If elected, Mitt Romney says he won't deport illegal immigrants who were granted special visas allowing them to stay in the United States by an executive order President Obama signed.
"The people who have received the special visa that the president has put in place, which is a two-year visa, should expect that the visa would continue to be valid. I'm not going to take something that they've purchased," Romney said, speaking to The Denver Post on Tuesday. "Before those visas have expired we will have the full immigration reform plan that I've proposed."
Romney promised to unveil his own immigration plan sometime in the two years before those visas expire.
Back in June, Obama enacted a program that allowed 1.7 million illegal immigrants to stay in the country for two years and receive work permits. The Department of Homeland Security has begun processing some of those applications.

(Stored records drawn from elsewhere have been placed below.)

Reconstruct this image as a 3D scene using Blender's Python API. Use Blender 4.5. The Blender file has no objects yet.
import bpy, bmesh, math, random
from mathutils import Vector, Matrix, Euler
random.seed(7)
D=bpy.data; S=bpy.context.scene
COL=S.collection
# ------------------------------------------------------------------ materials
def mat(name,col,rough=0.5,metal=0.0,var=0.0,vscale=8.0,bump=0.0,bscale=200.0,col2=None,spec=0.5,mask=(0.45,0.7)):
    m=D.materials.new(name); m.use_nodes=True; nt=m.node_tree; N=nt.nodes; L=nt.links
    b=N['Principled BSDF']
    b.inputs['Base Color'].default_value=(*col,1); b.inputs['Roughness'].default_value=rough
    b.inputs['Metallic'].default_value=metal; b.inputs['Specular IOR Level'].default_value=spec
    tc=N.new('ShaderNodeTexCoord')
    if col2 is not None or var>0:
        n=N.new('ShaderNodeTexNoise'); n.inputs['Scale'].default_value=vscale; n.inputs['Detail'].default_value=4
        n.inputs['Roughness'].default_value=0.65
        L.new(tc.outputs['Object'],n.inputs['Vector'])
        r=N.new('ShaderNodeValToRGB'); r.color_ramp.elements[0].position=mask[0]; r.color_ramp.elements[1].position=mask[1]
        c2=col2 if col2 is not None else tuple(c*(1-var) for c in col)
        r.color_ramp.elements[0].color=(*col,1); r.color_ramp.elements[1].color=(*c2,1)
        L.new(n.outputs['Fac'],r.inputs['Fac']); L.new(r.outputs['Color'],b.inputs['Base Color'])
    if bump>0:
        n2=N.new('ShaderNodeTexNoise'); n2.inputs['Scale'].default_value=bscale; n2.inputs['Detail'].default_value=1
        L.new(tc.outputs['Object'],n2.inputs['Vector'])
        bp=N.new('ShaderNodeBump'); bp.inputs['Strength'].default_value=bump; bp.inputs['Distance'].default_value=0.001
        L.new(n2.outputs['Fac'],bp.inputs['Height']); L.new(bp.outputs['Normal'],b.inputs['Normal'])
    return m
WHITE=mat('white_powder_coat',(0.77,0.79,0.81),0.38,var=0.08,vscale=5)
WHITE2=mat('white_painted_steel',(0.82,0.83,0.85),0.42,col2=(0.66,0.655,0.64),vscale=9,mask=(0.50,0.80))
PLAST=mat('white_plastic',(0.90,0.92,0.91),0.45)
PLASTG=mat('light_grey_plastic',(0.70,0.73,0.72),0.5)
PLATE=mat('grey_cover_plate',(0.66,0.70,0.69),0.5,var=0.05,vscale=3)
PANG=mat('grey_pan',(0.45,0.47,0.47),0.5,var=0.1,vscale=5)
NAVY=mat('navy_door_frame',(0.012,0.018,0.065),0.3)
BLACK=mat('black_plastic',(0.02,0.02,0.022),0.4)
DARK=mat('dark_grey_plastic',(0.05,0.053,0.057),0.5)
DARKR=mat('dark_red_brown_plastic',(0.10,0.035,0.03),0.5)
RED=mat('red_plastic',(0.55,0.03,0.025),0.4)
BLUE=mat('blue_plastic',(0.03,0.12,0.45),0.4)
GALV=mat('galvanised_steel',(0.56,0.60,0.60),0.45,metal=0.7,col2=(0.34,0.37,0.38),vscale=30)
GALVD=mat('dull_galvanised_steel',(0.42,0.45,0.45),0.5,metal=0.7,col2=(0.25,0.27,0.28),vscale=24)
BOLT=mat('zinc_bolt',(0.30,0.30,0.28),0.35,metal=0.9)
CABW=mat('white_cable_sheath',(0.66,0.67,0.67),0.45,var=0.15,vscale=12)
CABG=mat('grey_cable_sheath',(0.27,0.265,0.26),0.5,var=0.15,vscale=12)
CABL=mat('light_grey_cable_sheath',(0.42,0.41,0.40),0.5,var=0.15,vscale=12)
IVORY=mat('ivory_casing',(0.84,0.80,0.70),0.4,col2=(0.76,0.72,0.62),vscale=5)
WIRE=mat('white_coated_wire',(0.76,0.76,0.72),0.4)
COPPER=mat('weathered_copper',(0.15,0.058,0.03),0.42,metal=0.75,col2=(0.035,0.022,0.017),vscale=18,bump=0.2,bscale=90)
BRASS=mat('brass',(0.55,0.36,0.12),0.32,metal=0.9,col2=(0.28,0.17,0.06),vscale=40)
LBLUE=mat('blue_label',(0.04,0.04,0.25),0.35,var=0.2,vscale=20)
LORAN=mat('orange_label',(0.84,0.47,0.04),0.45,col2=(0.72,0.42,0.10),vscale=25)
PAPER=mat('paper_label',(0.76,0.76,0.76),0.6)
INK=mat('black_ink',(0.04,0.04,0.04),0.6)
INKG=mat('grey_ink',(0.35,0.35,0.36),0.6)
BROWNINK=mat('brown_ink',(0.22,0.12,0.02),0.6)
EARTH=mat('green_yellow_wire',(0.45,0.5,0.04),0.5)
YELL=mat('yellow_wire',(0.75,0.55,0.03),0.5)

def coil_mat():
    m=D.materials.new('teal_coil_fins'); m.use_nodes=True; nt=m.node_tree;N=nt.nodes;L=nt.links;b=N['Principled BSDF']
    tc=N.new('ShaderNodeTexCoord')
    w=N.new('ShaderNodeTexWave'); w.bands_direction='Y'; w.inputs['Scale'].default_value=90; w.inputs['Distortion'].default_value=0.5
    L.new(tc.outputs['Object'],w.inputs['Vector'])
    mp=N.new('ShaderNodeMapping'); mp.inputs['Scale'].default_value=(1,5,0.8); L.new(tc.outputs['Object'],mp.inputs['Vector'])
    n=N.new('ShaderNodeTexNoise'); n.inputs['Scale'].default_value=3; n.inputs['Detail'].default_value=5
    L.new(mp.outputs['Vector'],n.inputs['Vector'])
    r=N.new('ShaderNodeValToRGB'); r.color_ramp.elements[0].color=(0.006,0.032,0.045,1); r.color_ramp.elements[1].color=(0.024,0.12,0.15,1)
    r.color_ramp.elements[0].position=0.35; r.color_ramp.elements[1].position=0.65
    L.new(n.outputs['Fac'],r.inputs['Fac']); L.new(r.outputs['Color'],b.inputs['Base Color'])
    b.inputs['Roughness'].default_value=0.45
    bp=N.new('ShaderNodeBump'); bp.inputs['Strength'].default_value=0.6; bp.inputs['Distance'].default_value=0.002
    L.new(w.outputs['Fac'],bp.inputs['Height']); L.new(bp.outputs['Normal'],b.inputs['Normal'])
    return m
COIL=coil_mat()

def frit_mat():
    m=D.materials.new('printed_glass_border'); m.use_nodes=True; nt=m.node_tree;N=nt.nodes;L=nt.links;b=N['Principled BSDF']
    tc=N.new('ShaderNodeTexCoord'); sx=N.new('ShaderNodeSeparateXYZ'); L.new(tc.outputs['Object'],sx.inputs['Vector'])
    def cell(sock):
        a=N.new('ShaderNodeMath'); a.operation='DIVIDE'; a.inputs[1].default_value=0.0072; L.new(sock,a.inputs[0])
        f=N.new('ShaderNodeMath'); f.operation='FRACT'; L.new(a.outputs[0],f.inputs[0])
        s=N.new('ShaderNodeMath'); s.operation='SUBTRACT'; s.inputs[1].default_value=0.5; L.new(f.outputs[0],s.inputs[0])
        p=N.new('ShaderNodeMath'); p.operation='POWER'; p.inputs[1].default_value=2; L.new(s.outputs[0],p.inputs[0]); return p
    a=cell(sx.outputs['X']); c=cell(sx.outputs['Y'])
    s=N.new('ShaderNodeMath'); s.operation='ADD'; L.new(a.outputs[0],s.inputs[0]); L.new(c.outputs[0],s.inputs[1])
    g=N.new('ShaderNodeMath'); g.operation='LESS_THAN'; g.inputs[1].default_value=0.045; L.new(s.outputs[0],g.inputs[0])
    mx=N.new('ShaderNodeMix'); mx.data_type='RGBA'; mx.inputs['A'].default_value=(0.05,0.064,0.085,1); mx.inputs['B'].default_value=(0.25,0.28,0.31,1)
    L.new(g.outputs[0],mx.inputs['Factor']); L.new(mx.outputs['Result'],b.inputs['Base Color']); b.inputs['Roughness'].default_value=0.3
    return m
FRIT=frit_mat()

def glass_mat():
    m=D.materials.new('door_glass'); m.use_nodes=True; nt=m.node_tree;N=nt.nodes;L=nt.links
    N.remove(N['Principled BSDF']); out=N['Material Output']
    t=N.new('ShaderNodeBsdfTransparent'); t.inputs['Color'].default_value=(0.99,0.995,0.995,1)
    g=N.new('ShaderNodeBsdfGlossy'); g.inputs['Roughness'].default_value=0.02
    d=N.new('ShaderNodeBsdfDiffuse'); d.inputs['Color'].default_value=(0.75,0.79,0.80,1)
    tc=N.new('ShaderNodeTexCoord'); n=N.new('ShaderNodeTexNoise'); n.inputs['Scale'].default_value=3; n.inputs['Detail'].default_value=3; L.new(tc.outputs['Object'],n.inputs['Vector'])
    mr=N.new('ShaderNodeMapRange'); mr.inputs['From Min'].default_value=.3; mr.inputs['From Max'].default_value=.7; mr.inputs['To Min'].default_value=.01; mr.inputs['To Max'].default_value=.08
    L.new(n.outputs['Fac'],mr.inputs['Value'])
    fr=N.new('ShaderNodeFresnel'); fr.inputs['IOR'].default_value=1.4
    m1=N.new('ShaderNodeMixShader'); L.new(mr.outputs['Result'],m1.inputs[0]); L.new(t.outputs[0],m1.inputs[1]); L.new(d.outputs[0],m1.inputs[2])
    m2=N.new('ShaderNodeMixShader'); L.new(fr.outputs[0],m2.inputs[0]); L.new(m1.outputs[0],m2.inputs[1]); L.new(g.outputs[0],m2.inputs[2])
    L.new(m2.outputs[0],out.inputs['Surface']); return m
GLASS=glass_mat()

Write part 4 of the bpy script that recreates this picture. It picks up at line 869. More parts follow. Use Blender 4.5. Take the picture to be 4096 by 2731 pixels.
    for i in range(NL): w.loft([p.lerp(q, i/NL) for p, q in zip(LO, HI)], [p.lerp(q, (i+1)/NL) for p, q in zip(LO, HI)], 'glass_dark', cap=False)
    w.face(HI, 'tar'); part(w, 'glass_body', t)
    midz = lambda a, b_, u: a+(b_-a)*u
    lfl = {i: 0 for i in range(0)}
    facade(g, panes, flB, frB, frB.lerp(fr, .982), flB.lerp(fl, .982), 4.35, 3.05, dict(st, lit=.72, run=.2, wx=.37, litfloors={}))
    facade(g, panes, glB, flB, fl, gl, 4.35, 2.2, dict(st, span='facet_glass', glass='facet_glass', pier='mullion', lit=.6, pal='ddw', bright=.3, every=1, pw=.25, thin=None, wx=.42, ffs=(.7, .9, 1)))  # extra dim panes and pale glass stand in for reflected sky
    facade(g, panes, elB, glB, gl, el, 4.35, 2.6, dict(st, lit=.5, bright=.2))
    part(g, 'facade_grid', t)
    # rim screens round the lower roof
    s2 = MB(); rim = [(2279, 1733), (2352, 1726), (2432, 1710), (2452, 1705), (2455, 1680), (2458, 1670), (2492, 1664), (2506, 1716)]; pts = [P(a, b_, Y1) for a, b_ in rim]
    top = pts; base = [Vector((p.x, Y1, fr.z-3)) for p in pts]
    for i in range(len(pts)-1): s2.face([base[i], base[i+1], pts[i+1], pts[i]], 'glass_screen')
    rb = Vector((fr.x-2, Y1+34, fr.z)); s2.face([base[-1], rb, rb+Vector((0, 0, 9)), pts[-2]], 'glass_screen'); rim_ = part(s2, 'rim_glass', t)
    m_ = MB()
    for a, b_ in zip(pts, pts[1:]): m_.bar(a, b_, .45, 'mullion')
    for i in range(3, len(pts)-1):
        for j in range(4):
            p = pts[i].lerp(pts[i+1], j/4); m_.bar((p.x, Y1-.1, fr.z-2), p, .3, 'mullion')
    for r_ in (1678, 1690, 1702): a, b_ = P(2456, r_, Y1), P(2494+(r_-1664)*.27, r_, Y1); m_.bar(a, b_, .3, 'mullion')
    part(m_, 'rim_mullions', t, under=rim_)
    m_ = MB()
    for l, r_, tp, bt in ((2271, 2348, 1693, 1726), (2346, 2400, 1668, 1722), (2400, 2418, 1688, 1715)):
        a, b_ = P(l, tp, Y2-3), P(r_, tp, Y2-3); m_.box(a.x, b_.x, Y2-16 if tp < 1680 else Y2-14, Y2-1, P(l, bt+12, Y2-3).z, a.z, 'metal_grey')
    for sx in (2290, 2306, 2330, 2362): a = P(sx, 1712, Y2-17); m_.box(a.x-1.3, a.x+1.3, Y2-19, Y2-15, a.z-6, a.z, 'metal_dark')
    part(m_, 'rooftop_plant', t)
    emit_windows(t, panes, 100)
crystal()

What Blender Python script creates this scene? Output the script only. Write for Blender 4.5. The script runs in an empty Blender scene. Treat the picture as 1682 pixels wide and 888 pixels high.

The executive order signed by the president allows people under the age of 30 who were brought to the United States when they were under the age of 16 by illegal immigrant parents--the eponymous "dreamers" of the DREAM Act"--to stay in the country as long as they avoid legal trouble and graduate from high school.
At the time, Romney said Obama's actions were politically motivated--a play for Hispanic votes in swing states during a tight election.
Both candidates are after the Latino vote, but several polls continue to show Obama leading the demographic by a wide margin.
"I think the timing is pretty clear, if he really wanted to make a solution that dealt with these kids or with illegal immigration in America, then this is something he would have taken up in his first three-and-a-half years, not in his last few months," said Romney in June.
During the Republican primary debates, Texas Governor Rick Perry attacked Romney for his proposals on immigration, including Romney's use of the term "self-deportation"--making the lives of illegal immigrants so miserable that they choose to leave the country on their own.
In August, Romney was sticking to his previous position, advocating a more permanent solution to the immigration issue, though he proposed no specifics.
"I will lead a program that gets us to a permanent solution as opposed to what was done by this president, which was with a few months before an election he puts in place something that is temporary, which does not solve the issue," said Romney to Univision.